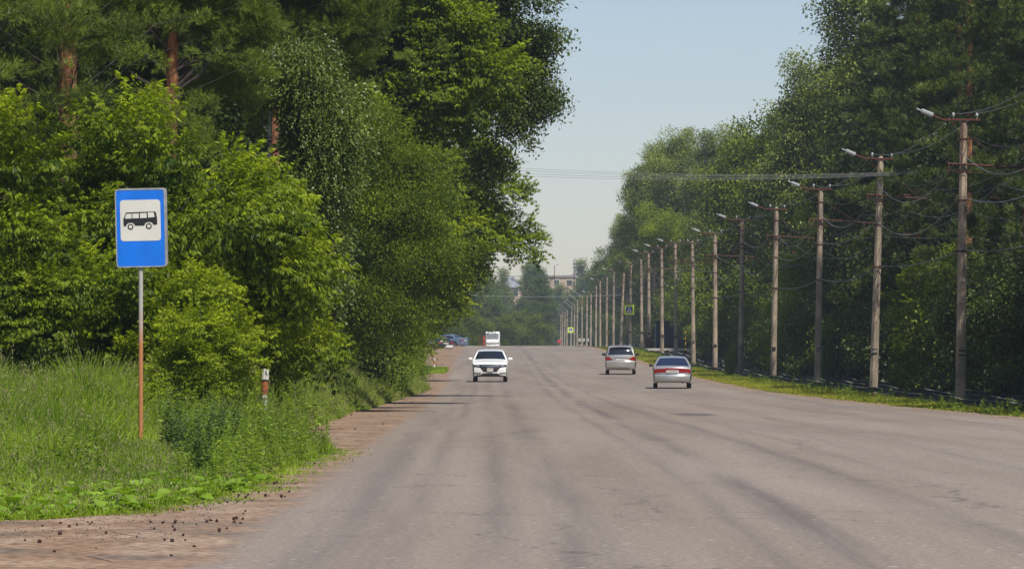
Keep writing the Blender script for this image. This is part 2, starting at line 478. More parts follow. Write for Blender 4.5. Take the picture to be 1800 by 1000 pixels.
def ground_mat():
    m, nt, b = new_mat('roadside soil')
    L = nt.links.new; N = nt.nodes.new
    tc = N('ShaderNodeTexCoord')
    n1 = N('ShaderNodeTexNoise'); n1.inputs['Scale'].default_value = .9; n1.inputs['Detail'].default_value = 9
    n2 = N('ShaderNodeTexNoise'); n2.inputs['Scale'].default_value = 9; n2.inputs['Detail'].default_value = 8
    for n in (n1, n2): L(tc.outputs['Object'], n.inputs[0])
    r1 = N('ShaderNodeValToRGB'); e = r1.color_ramp.elements
    e[0].position = .36; e[0].color = (*SOIL[0], 1)
    e[1].position = .62; e[1].color = (*SOIL[2], 1)
    k = e.new(.48); k.color = (*SOIL[1], 1)
    L(n1.outputs[0], r1.inputs[0])
    r2 = N('ShaderNodeValToRGB'); e = r2.color_ramp.elements
    e[0].position = .32; e[0].color = (.42, .36, .32, 1)
    e[1].position = .62; e[1].color = (1.1, 1.08, 1.05, 1)
    L(n2.outputs[0], r2.inputs[0])
    mx = N('ShaderNodeMix'); mx.data_type = 'RGBA'; mx.blend_type = 'MULTIPLY'; mx.inputs[0].default_value = 1
    L(r1.outputs[0], mx.inputs[6]); L(r2.outputs[0], mx.inputs[7])
    at_ = N('ShaderNodeAttribute'); at_.attribute_name = 'veg'
    ad = N('ShaderNodeMath'); ad.operation = 'ADD'; L(at_.outputs['Fac'], ad.inputs[0])
    sb = N('ShaderNodeMath'); sb.operation = 'MULTIPLY_ADD'; sb.inputs[1].default_value = .6; sb.inputs[2].default_value = -.3
    L(n1.outputs[0], sb.inputs[0]); L(sb.outputs[0], ad.inputs[1])
    r3 = N('ShaderNodeValToRGB'); e = r3.color_ramp.elements
    e[0].position = .4; e[1].position = .6
    L(ad.outputs[0], r3.inputs[0])
    r4 = N('ShaderNodeValToRGB'); e = r4.color_ramp.elements
    e[0].position = .35; e[0].color = (.03, .035, .012, 1)
    e[1].position = .65; e[1].color = (.07, .10, .02, 1)
    L(n2.outputs[0], r4.inputs[0])
    m2 = N('ShaderNodeMix'); m2.data_type = 'RGBA'
    L(r3.outputs[0], m2.inputs[0]); L(mx.outputs[2], m2.inputs[6]); L(r4.outputs[0], m2.inputs[7])
    L(m2.outputs[2], b.inputs['Base Color'])
    b.inputs['Roughness'].default_value = .95
    b.inputs['Specular IOR Level'].default_value = .15
    bp = N('ShaderNodeBump'); bp.inputs['Strength'].default_value = .7; bp.inputs['Distance'].default_value = .03
    L(n2.outputs[0], bp.inputs['Height']); L(bp.outputs[0], b.inputs['Normal'])
    return m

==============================

WHAT NEEDS TO BE DONE
Write the lines above out again exactly, without any of their pictures.

TASK RESPONSE
Keep writing the Blender script for this image. This is part 2, starting at line 478. More parts follow. Write for Blender 4.5. Take the picture to be 1800 by 1000 pixels.
def ground_mat():
    m, nt, b = new_mat('roadside soil')
    L = nt.links.new; N = nt.nodes.new
    tc = N('ShaderNodeTexCoord')
    n1 = N('ShaderNodeTexNoise'); n1.inputs['Scale'].default_value = .9; n1.inputs['Detail'].default_value = 9
    n2 = N('ShaderNodeTexNoise'); n2.inputs['Scale'].default_value = 9; n2.inputs['Detail'].default_value = 8
    for n in (n1, n2): L(tc.outputs['Object'], n.inputs[0])
    r1 = N('ShaderNodeValToRGB'); e = r1.color_ramp.elements
    e[0].position = .36; e[0].color = (*SOIL[0], 1)
    e[1].position = .62; e[1].color = (*SOIL[2], 1)
    k = e.new(.48); k.color = (*SOIL[1], 1)
    L(n1.outputs[0], r1.inputs[0])
    r2 = N('ShaderNodeValToRGB'); e = r2.color_ramp.elements
    e[0].position = .32; e[0].color = (.42, .36, .32, 1)
    e[1].position = .62; e[1].color = (1.1, 1.08, 1.05, 1)
    L(n2.outputs[0], r2.inputs[0])
    mx = N('ShaderNodeMix'); mx.data_type = 'RGBA'; mx.blend_type = 'MULTIPLY'; mx.inputs[0].default_value = 1
    L(r1.outputs[0], mx.inputs[6]); L(r2.outputs[0], mx.inputs[7])
    at_ = N('ShaderNodeAttribute'); at_.attribute_name = 'veg'
    ad = N('ShaderNodeMath'); ad.operation = 'ADD'; L(at_.outputs['Fac'], ad.inputs[0])
    sb = N('ShaderNodeMath'); sb.operation = 'MULTIPLY_ADD'; sb.inputs[1].default_value = .6; sb.inputs[2].default_value = -.3
    L(n1.outputs[0], sb.inputs[0]); L(sb.outputs[0], ad.inputs[1])
    r3 = N('ShaderNodeValToRGB'); e = r3.color_ramp.elements
    e[0].position = .4; e[1].position = .6
    L(ad.outputs[0], r3.inputs[0])
    r4 = N('ShaderNodeValToRGB'); e = r4.color_ramp.elements
    e[0].position = .35; e[0].color = (.03, .035, .012, 1)
    e[1].position = .65; e[1].color = (.07, .10, .02, 1)
    L(n2.outputs[0], r4.inputs[0])
    m2 = N('ShaderNodeMix'); m2.data_type = 'RGBA'
    L(r3.outputs[0], m2.inputs[0]); L(mx.outputs[2], m2.inputs[6]); L(r4.outputs[0], m2.inputs[7])
    L(m2.outputs[2], b.inputs['Base Color'])
    b.inputs['Roughness'].default_value = .95
    b.inputs['Specular IOR Level'].default_value = .15
    bp = N('ShaderNodeBump'); bp.inputs['Strength'].default_value = .7; bp.inputs['Distance'].default_value = .03
    L(n2.outputs[0], bp.inputs['Height']); L(bp.outputs[0], b.inputs['Normal'])
    return m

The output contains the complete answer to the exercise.